Analis mata uang dari Doo Financial Futures, Lukman Leong, menyebut bahwa penguatan rupiah terhadap dolar AS dipicu oleh pernyataan dovish dari Federal Reserve (The Fed). Ketua The Fed, Jerome Powell, menurunkan proyeksi pertumbuhan ekonomi Amerika Serikat dari 2,1 persen menjadi 1,7 persen serta mengisyaratkan kemungkinan pemangkasan suku bunga dua kali tahun ini. Proyeksi ini membuat dolar AS melemah, memberikan ruang bagi rupiah untuk menguat. Selain itu, suku bunga acuan Federal Funds Rate (FFR) yang sebelumnya berada di kisaran 4,25–4,50 basis poin diperkirakan akan turun menjadi 3,75–4,00 basis poin dalam waktu dekat.
Meskipun demikian, tekanan ekonomi global masih menjadi faktor yang perlu diwaspadai. Risiko resesi meningkat akibat kebijakan perdagangan Amerika Serikat yang agresif, terutama terkait tarif impor yang dapat memperburuk inflasi dan memperlambat pertumbuhan ekonomi. Akibatnya, investor cenderung beralih ke aset safe haven seperti emas, sementara pasar keuangan tetap mencermati kebijakan The Fed mengenai suku bunga pada semester kedua tahun ini.

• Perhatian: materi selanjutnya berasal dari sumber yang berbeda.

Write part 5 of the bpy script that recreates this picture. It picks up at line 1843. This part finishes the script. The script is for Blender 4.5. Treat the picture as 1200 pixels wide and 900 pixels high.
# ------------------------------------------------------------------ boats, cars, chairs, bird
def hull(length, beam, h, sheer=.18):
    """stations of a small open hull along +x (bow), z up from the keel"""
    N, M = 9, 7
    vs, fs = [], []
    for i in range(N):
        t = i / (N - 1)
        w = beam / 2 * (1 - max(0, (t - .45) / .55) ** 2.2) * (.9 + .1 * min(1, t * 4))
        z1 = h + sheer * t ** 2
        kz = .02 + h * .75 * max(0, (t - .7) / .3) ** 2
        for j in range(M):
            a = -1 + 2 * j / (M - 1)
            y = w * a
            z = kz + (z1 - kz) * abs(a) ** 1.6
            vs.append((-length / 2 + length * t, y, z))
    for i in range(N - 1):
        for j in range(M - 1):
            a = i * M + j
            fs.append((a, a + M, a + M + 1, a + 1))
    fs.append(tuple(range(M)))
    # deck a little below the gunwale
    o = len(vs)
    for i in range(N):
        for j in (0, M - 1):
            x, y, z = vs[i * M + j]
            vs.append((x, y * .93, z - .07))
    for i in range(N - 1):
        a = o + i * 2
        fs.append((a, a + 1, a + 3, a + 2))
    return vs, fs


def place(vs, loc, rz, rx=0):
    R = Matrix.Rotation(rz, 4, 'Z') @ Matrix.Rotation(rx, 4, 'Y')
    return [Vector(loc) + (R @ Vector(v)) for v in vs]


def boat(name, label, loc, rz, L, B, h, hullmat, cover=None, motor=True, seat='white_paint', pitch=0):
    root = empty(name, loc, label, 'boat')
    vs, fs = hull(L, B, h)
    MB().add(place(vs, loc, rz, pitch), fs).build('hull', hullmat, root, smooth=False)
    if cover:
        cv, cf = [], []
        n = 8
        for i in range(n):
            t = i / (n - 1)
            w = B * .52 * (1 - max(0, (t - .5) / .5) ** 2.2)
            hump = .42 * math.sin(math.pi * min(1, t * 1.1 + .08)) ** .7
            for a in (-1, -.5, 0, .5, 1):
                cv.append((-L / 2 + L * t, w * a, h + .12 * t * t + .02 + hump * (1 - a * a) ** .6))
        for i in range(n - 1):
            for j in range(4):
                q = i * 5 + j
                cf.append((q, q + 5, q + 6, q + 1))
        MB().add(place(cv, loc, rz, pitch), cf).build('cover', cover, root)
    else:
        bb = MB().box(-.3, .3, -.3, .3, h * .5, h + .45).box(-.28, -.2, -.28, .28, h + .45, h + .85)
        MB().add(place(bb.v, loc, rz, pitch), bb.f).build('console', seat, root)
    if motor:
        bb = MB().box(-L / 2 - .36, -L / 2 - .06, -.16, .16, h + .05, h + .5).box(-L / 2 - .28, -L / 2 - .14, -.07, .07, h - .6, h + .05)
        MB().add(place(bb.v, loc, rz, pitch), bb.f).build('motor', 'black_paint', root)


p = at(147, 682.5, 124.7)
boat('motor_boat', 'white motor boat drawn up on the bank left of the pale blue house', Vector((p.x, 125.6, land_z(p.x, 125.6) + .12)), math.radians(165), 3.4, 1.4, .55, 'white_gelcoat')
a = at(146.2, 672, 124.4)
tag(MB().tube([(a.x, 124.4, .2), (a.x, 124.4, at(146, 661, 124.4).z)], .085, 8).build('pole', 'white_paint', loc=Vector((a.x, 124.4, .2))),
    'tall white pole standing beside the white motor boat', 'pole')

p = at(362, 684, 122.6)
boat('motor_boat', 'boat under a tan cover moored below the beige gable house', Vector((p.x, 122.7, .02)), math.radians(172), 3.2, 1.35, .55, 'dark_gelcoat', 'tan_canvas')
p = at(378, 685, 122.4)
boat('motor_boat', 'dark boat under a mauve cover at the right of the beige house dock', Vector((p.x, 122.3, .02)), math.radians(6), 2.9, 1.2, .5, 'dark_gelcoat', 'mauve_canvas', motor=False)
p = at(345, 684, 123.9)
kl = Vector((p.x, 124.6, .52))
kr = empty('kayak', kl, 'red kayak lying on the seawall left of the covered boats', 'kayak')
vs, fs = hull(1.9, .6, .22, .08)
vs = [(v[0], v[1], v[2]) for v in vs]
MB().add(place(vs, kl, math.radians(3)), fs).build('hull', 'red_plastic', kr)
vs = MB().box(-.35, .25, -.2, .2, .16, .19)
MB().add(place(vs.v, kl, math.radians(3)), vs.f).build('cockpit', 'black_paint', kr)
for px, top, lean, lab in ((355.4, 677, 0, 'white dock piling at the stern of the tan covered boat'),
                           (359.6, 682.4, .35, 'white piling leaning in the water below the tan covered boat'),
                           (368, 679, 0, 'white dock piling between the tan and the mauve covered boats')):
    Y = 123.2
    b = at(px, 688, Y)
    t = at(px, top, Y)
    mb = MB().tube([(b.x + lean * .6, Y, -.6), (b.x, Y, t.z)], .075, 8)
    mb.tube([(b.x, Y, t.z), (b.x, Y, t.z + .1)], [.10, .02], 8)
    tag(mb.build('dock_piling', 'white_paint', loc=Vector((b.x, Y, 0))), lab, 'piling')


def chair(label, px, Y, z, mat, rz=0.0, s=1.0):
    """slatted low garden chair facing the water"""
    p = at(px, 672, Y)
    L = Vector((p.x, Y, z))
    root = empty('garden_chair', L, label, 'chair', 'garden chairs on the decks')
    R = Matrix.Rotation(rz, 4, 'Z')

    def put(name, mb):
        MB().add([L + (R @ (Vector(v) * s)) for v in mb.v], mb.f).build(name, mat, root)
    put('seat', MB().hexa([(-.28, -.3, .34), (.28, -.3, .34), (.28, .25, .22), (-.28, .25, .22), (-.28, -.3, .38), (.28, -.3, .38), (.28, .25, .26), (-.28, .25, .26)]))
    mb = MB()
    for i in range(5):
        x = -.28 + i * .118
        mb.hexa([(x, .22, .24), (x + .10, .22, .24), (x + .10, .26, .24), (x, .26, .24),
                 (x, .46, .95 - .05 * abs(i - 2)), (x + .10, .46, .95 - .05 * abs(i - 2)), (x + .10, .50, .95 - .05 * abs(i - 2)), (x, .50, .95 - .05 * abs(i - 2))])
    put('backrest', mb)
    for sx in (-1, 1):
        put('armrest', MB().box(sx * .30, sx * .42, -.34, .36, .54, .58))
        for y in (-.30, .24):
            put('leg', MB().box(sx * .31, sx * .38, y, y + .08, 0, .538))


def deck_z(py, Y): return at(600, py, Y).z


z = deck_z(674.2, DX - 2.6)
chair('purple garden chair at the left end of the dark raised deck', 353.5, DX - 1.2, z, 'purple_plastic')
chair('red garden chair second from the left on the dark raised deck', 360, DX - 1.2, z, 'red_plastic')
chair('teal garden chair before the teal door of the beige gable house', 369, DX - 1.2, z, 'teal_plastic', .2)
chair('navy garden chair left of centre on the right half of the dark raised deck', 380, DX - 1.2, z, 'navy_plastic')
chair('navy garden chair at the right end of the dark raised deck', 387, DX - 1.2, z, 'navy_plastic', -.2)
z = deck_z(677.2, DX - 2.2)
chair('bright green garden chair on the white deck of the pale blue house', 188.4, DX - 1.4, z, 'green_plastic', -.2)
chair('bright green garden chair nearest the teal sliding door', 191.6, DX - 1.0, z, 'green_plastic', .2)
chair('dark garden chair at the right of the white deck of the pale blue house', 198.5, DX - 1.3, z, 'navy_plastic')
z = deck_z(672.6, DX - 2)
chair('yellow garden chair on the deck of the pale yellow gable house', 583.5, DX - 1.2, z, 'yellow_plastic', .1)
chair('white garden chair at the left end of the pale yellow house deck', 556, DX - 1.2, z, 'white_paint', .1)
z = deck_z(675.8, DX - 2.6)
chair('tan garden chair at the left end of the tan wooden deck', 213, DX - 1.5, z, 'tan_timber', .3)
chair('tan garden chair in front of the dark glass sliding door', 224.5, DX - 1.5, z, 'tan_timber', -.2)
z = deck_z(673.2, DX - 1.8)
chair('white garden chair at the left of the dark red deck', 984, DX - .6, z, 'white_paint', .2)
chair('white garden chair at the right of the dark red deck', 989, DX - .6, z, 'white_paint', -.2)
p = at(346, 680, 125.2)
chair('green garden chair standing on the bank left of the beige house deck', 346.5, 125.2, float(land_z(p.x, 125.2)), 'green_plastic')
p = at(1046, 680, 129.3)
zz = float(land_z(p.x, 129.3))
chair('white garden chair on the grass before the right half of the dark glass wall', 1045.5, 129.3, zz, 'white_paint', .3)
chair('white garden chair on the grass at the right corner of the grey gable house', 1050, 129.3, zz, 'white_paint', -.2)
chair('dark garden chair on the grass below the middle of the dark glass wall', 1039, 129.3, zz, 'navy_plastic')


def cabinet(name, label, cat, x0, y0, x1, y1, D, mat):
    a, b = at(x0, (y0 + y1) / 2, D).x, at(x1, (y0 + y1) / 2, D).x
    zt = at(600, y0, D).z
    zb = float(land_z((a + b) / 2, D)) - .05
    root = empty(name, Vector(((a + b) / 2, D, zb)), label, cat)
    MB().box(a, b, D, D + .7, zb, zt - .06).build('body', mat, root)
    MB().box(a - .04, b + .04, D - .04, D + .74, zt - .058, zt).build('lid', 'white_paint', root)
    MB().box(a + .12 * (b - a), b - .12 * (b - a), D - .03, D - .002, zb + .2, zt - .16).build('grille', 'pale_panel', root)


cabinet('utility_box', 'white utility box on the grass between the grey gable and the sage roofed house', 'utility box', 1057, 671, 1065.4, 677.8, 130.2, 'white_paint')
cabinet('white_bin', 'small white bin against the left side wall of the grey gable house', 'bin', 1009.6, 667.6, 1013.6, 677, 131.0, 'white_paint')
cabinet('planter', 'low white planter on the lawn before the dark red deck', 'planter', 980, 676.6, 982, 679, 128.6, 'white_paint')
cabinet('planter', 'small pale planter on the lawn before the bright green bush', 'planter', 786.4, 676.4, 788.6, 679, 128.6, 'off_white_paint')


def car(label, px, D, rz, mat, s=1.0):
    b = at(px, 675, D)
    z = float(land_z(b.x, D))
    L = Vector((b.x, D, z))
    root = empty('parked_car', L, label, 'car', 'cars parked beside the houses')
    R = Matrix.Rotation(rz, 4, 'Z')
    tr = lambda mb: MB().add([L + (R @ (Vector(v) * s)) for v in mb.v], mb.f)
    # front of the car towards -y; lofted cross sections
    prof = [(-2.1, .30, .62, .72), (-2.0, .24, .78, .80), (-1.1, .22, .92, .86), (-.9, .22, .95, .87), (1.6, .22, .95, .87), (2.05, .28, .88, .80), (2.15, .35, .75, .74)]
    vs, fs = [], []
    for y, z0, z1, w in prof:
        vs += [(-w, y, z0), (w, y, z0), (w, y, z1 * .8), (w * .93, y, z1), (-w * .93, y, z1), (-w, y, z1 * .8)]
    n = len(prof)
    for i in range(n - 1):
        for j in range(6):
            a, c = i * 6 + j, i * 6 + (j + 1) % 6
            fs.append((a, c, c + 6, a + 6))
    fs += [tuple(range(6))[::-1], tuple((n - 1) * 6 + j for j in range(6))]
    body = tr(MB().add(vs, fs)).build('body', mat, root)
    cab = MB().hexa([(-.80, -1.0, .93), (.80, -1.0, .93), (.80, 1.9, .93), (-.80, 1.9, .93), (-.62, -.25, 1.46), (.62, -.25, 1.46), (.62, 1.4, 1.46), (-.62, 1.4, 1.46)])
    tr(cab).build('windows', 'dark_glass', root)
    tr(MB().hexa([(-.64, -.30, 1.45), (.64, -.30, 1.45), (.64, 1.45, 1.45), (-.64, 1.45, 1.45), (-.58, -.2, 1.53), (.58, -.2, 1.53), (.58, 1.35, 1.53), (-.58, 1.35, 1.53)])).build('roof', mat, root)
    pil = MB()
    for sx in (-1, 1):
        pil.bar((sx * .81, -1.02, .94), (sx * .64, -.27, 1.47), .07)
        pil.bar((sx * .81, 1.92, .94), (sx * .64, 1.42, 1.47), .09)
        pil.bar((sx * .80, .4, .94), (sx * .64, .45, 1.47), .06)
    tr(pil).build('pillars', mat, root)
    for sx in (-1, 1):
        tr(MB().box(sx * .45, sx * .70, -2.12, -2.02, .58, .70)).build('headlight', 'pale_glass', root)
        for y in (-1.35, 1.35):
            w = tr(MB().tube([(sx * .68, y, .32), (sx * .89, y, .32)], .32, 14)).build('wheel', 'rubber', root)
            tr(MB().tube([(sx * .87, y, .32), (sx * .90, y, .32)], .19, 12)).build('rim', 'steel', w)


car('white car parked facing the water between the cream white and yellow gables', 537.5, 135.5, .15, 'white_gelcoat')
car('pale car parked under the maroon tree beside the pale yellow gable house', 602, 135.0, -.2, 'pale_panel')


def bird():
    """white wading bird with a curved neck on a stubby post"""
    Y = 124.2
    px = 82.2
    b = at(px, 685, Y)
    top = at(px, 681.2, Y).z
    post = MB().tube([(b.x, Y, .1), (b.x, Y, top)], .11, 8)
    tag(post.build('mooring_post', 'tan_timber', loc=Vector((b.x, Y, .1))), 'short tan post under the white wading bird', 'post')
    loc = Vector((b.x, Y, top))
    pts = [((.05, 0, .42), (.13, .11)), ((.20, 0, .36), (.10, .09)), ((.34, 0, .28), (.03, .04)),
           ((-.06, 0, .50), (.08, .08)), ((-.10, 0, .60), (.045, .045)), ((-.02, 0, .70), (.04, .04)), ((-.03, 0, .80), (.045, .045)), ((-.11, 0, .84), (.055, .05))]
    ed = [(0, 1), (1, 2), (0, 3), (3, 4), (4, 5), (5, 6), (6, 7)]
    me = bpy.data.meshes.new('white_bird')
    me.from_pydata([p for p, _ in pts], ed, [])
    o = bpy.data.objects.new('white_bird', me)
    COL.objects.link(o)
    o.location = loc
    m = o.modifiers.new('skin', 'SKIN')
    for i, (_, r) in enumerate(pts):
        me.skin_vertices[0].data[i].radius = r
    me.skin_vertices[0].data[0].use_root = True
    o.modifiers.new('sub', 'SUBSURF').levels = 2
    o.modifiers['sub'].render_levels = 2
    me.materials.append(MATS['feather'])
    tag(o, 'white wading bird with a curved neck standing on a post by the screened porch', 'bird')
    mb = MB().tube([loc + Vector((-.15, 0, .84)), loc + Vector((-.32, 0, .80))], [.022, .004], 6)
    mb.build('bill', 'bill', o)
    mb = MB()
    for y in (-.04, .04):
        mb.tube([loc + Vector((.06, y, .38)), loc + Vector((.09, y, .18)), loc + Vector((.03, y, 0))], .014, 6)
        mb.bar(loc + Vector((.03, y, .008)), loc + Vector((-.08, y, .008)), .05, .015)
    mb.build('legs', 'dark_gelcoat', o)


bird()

Di sisi domestik, sentimen pasar masih belum sepenuhnya pulih, membatasi potensi penguatan rupiah. Pada Selasa lalu, Bursa Efek Indonesia (BEI) sempat melakukan trading halt pada pukul 11.19 WIB akibat penurunan Indeks Harga Saham Gabungan (IHSG) lebih dari 5 persen. Faktor-faktor yang menyebabkan penurunan ini meliputi kekhawatiran terhadap perlambatan ekonomi, defisit anggaran, revisi peringkat saham, hingga isu pengunduran diri Menteri Keuangan Sri Mulyani. Dengan kondisi tersebut, nilai tukar rupiah diprediksi bergerak dalam rentang Rp16.400–Rp16.550 per dolar AS. Pada pembukaan perdagangan Kamis pagi, rupiah terpantau melemah sebesar 38 poin atau 0,23 persen menjadi Rp16.493 per dolar AS dibandingkan posisi sebelumnya di Rp16.531 per dolar AS.